Why Is Accountability Always the Last Feature?
Here's a story you've already lived through.
Ten years ago, social media platforms told creators: post more, engage more, the algorithm will reward you. Creators did. They fed platforms their content, their relationships, their attention. Platforms captured all the value. Creators got the illusion of reach. It took a decade for the industry to even begin talking about data ownership, content portability, and creator compensation — and most of those conversations still haven't produced real infrastructure.
The pattern was simple: optimize first, govern later. Or more accurately: optimize first, govern only when forced.
Now the same pattern is repeating with AI. Faster.
There are tools that convert your website into markdown so AI agents can consume it more efficiently. Services that encourage you to leave your interaction history on their platform so the model can serve you better. Frameworks that ask you to give agents more permissions so they can act on your behalf with less friction. Every step optimizes the same thing: how to feed AI. Nobody is asking what happens after AI is fed.
The industry treats being consumed by AI as value. But being read isn't value. Value is knowing what was produced from your input, who used it, under what authority, and what you can claim. Without that record, you're not a participant in the AI economy. You're raw material.
The market is starting to catch up. Earlier this month, the former CEO of the world's largest code hosting platform launched a new venture — backed by $60 million in seed funding — specifically for AI code traceability: tracking what AI agents wrote, why, and under what context. The investment validates what should have been obvious: when AI generates faster than humans can review, governance isn't optional.
But traceability for code is one vertical. What about AI that manages your finances, sends emails on your behalf, books appointments, makes decisions about your data? The governance gap isn't limited to software engineering. It's everywhere AI acts on behalf of a human.
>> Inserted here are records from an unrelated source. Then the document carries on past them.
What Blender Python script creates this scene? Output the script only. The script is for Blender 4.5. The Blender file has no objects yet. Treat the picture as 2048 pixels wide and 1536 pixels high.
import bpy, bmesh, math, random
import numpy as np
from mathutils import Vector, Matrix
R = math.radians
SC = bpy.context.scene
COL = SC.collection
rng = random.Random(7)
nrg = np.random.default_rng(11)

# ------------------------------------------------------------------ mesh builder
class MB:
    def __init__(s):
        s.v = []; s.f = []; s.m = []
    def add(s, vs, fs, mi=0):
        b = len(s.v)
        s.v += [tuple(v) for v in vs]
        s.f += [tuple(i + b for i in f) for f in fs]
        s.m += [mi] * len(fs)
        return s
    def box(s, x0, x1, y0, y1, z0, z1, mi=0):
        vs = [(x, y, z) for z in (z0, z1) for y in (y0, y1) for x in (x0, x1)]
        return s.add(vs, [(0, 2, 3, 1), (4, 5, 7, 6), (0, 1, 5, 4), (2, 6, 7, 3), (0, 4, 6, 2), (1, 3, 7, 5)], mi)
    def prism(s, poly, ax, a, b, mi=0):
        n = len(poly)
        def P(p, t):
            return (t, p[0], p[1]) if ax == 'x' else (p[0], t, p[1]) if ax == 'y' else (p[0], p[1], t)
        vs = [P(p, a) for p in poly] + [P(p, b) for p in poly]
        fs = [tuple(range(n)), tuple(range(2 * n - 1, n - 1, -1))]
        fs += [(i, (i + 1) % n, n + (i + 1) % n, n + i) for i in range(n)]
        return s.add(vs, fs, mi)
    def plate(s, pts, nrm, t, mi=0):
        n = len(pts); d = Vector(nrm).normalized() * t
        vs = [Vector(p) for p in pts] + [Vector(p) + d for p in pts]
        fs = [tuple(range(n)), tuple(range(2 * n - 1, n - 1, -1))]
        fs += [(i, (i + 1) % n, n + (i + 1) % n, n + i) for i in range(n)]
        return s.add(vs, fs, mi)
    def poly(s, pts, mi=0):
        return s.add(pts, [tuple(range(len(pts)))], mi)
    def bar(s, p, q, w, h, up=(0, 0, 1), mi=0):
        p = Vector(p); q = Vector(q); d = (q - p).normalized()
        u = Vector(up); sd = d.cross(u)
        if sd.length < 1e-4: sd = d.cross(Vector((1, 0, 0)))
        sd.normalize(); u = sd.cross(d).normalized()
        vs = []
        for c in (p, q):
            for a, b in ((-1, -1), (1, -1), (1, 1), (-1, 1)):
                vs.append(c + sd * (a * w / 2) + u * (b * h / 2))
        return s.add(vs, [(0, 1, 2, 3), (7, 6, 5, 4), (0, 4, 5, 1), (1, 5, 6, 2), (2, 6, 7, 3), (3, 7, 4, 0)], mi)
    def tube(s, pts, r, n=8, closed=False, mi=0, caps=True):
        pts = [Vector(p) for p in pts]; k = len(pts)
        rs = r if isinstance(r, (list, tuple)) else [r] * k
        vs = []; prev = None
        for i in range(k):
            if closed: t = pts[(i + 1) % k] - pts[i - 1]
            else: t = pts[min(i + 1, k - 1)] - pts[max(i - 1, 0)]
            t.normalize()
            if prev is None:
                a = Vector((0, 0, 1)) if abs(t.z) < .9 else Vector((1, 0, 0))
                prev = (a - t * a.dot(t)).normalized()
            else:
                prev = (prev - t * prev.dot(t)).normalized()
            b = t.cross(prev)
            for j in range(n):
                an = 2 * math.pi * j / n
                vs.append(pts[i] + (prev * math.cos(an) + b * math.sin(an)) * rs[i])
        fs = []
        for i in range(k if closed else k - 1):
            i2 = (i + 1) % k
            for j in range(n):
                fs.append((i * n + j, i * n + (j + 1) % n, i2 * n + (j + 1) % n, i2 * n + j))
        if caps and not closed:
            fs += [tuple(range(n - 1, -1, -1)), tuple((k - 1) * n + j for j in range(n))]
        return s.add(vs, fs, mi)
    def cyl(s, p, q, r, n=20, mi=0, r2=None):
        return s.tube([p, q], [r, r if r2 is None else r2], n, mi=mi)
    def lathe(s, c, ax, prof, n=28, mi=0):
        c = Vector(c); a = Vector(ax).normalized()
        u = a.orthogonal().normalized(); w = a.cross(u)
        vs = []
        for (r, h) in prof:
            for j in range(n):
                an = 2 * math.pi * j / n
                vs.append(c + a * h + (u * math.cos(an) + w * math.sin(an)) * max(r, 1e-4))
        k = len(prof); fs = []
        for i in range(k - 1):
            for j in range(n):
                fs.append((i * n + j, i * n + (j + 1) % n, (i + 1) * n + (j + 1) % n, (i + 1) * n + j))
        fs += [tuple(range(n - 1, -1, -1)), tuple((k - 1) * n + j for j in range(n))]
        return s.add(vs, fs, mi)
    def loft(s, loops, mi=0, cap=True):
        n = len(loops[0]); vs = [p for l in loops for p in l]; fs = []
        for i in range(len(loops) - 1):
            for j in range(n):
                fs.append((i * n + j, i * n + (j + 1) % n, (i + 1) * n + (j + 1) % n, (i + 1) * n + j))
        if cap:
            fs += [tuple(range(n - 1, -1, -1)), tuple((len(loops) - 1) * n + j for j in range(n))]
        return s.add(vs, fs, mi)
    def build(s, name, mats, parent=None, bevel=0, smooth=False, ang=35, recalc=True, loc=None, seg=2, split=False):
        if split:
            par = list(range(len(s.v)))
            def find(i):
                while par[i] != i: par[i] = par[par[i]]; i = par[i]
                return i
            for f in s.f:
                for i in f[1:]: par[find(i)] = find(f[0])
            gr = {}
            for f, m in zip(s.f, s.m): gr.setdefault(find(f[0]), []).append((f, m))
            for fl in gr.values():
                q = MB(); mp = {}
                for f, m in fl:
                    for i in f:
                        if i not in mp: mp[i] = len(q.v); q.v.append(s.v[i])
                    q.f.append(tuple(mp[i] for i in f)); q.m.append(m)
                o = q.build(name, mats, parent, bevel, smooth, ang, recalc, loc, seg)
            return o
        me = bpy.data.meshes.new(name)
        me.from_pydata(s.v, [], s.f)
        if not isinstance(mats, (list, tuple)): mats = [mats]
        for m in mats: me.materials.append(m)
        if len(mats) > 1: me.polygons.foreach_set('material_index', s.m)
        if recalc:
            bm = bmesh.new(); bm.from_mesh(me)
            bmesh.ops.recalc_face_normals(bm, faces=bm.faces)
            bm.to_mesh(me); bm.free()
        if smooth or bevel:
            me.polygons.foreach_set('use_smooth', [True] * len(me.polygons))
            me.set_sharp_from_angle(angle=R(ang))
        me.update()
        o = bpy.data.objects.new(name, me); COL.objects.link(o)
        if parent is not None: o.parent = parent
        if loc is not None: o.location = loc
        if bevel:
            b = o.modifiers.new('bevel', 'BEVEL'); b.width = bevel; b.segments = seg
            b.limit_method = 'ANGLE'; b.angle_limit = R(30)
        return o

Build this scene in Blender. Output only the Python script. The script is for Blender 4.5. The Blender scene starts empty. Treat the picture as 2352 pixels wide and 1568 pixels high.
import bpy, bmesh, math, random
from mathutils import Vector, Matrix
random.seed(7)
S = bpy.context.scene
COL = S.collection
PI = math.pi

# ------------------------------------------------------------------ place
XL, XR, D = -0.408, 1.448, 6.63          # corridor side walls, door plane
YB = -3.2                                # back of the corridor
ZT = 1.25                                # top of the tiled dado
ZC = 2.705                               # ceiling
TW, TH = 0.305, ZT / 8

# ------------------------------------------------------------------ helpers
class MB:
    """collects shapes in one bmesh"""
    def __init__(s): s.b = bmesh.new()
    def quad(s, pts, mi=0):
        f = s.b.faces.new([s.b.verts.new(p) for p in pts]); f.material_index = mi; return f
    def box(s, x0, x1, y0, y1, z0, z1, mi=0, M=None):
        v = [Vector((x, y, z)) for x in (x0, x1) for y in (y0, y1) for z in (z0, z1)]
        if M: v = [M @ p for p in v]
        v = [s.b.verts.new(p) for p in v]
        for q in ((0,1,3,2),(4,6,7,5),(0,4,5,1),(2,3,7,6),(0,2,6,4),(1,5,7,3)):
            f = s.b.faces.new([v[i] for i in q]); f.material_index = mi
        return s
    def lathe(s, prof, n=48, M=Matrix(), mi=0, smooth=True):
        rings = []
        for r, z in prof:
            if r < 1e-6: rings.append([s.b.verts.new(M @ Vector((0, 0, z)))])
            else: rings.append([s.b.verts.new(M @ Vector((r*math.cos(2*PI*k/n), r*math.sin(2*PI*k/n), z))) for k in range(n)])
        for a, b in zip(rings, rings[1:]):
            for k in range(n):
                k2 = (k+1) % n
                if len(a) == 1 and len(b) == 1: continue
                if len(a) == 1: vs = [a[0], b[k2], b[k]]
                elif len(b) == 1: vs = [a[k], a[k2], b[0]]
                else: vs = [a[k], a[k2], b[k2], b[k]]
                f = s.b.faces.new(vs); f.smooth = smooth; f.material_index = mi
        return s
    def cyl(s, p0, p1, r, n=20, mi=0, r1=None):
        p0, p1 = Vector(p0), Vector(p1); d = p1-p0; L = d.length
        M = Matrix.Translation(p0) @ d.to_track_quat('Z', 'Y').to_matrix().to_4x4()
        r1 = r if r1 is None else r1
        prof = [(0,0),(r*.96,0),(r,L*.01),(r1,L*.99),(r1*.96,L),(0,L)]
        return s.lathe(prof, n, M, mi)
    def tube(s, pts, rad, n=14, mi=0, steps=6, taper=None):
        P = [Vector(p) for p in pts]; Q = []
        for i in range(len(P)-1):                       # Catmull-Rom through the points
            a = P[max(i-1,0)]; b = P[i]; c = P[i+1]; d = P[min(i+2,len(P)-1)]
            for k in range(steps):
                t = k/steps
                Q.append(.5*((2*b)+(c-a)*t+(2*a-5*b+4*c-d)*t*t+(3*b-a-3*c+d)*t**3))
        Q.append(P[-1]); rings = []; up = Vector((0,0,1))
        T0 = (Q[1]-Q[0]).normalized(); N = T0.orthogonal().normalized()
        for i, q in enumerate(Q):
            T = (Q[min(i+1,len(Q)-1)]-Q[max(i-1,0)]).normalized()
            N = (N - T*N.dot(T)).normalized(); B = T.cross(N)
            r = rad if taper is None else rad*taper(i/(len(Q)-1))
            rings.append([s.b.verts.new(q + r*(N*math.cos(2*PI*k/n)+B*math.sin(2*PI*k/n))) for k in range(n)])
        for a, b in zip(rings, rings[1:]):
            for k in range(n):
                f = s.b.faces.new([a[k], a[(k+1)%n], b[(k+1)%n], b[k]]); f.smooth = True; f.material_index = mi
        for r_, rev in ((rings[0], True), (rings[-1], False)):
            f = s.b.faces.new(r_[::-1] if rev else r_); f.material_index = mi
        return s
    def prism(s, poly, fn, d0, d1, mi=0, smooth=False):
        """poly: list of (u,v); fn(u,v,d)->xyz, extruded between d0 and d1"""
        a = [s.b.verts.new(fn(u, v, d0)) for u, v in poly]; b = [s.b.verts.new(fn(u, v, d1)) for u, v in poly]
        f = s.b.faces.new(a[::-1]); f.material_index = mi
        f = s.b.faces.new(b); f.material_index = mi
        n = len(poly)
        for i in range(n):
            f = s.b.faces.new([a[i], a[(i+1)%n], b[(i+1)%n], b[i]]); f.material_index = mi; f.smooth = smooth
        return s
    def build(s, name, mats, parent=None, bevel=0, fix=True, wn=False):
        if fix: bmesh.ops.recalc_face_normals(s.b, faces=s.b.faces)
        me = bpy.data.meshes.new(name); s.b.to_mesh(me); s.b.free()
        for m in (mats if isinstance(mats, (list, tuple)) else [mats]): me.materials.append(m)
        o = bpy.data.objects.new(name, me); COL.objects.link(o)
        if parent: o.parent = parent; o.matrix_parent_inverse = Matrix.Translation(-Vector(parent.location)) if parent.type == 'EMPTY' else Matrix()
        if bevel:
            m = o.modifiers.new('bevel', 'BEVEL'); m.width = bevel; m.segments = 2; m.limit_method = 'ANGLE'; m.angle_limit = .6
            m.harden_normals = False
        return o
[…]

Every technology revolution follows the same sequence: capability first, accountability last. Electricity before safety codes. Cars before seatbelts. Social media before data protection. We always build the engine, ship it, and then spend years retrofitting the brakes.
AI doesn't need to follow this pattern. The infrastructure for accountability can be built now — not as a feature bolted on after something goes wrong, but as a layer that exists from the start. You design bridges for earthquakes, not for fair weather. Records stored where AI can't modify them. Authority that requires human presence to activate. Evidence that lives in infrastructure the user already controls.
A mistake that's recorded is a mistake that can be understood, traced, and corrected. A mistake that's unrecorded is just damage.
RE doesn't make AI slower. RE makes every decision recoverable. When every step is recorded, you can retrace, correct, and refine — not after something goes wrong, but continuously. Decisions that are always recoverable are decisions that get better over time. Accountability isn't even the point. It's the last thing a complete record gives you, not the first.
The question has never been whether AI can act on your behalf. It already does. The question is: when it does, who keeps the receipts?